The latest new apartment blocks in central Helsinki are selling between €7 000 and €13 000 a square meter for individual private buyers. At the lower end that will give new young buyers a 56 square meter apartment for € 400 000 – not exactly Buckingham Palace. But you can buy an apartment next door for €10 000 a square meter if you really want to splash out – the only problem is that it is 30% smaller!

The price of new houses has increased by 15% during the last 4 years in Helsinki!

The price of new houses has increased by 15% during the last 4 years in Helsinki!You cannot be convinced about the virtues of zero interest rates when you see house prices climb this fast in the biggest cities in Finland. 

Money from banks and investment funds has been pouring into the residential construction market for many reasons: 

Banks like lending to the housing companies because the construction market is dominated by 4 or 5 big companies, which reduces the risk of surprises for the banks, and the all home owners are jointly liable if any resident cannot repay the debt according to the schedule. Banks also love mortgages for private home buyers because they have less risk when an owner defaults. The apartment can be easily sold and the owners remains on the hook for the unpaid loan for many years. 

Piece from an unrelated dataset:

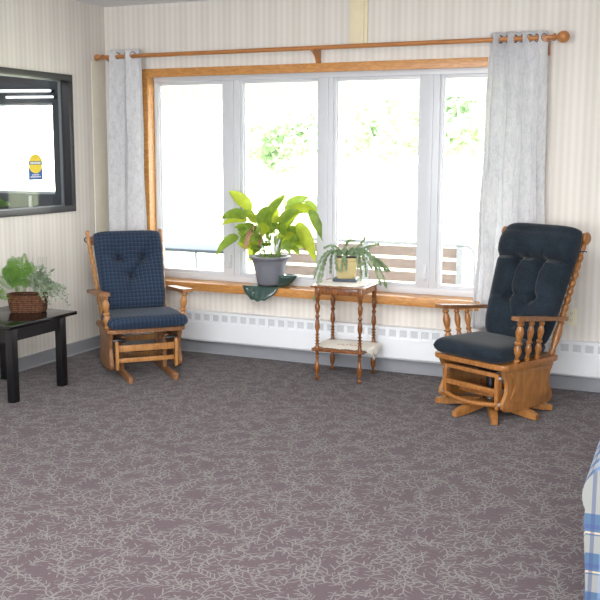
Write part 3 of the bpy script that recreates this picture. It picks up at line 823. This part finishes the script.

Investment funds are now looking for higher less risky returns when we have near zero interest rates in the money and bond markets. Rental accommodation offers a higher return (or so they hope). The building boom has left many apartments unsold so the investment funds have moved in and offered to buy whole blocks of apartments at a 20% to 30% discount to which the construction companies have agreed. Smaller profits but on a bigger volume is fine as the boom starts to slow down…

So those young people and workers who need to live in Helsinki and in other big cities who cannot afford to buy at least get a roof over their head by renting – and rents are falling with increased supply… at least that is the theory. 

According to the official statistics form the rents have not yet fallen…  they have gone up by around 6% during the last 4 years.